SHORT PROBLEM
All the data should come back exactly as it was given.
:: SUPPLIED MATERIAL
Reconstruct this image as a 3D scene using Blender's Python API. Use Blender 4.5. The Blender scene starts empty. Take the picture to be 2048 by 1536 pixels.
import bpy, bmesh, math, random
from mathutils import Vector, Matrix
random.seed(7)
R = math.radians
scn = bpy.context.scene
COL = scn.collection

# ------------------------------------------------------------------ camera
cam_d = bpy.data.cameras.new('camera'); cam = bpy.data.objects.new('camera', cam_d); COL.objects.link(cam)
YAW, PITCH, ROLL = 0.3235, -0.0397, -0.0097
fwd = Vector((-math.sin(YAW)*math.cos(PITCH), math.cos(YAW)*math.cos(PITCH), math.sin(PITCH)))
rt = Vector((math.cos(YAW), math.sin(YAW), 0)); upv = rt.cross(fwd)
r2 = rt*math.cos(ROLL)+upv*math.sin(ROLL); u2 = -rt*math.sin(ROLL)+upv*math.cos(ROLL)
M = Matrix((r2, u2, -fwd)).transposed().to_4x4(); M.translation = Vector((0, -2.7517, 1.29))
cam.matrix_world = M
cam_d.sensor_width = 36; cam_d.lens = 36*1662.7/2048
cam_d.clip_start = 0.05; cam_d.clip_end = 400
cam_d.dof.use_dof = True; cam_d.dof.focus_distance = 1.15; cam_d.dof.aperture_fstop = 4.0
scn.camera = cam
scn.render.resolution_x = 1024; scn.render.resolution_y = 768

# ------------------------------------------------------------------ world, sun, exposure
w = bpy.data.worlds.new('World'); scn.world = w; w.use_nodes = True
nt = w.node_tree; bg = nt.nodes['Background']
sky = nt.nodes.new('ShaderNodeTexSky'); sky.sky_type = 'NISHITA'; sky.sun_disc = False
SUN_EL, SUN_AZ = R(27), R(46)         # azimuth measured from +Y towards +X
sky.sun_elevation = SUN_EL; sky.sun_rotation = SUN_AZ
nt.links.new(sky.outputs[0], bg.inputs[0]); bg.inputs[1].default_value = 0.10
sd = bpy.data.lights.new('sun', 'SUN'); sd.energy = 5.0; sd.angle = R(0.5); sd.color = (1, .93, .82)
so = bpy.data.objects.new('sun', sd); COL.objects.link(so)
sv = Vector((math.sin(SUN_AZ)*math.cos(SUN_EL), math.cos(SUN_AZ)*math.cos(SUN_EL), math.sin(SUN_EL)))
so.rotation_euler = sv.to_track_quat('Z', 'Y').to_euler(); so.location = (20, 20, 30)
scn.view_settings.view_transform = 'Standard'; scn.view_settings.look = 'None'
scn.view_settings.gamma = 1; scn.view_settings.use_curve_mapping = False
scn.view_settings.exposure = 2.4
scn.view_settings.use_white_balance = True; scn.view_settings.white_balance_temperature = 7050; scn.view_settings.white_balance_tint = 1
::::
SOLUTION TO THIS PROBLEM
Reconstruct this image as a 3D scene using Blender's Python API. Use Blender 4.5. The Blender scene starts empty. Take the picture to be 2048 by 1536 pixels.
import bpy, bmesh, math, random
from mathutils import Vector, Matrix
random.seed(7)
R = math.radians
scn = bpy.context.scene
COL = scn.collection

# ------------------------------------------------------------------ camera
cam_d = bpy.data.cameras.new('camera'); cam = bpy.data.objects.new('camera', cam_d); COL.objects.link(cam)
YAW, PITCH, ROLL = 0.3235, -0.0397, -0.0097
fwd = Vector((-math.sin(YAW)*math.cos(PITCH), math.cos(YAW)*math.cos(PITCH), math.sin(PITCH)))
rt = Vector((math.cos(YAW), math.sin(YAW), 0)); upv = rt.cross(fwd)
r2 = rt*math.cos(ROLL)+upv*math.sin(ROLL); u2 = -rt*math.sin(ROLL)+upv*math.cos(ROLL)
M = Matrix((r2, u2, -fwd)).transposed().to_4x4(); M.translation = Vector((0, -2.7517, 1.29))
cam.matrix_world = M
cam_d.sensor_width = 36; cam_d.lens = 36*1662.7/2048
cam_d.clip_start = 0.05; cam_d.clip_end = 400
cam_d.dof.use_dof = True; cam_d.dof.focus_distance = 1.15; cam_d.dof.aperture_fstop = 4.0
scn.camera = cam
scn.render.resolution_x = 1024; scn.render.resolution_y = 768

# ------------------------------------------------------------------ world, sun, exposure
w = bpy.data.worlds.new('World'); scn.world = w; w.use_nodes = True
nt = w.node_tree; bg = nt.nodes['Background']
sky = nt.nodes.new('ShaderNodeTexSky'); sky.sky_type = 'NISHITA'; sky.sun_disc = False
SUN_EL, SUN_AZ = R(27), R(46)         # azimuth measured from +Y towards +X
sky.sun_elevation = SUN_EL; sky.sun_rotation = SUN_AZ
nt.links.new(sky.outputs[0], bg.inputs[0]); bg.inputs[1].default_value = 0.10
sd = bpy.data.lights.new('sun', 'SUN'); sd.energy = 5.0; sd.angle = R(0.5); sd.color = (1, .93, .82)
so = bpy.data.objects.new('sun', sd); COL.objects.link(so)
sv = Vector((math.sin(SUN_AZ)*math.cos(SUN_EL), math.cos(SUN_AZ)*math.cos(SUN_EL), math.sin(SUN_EL)))
so.rotation_euler = sv.to_track_quat('Z', 'Y').to_euler(); so.location = (20, 20, 30)
scn.view_settings.view_transform = 'Standard'; scn.view_settings.look = 'None'
scn.view_settings.gamma = 1; scn.view_settings.use_curve_mapping = False
scn.view_settings.exposure = 2.4
scn.view_settings.use_white_balance = True; scn.view_settings.white_balance_temperature = 7050; scn.view_settings.white_balance_tint = 1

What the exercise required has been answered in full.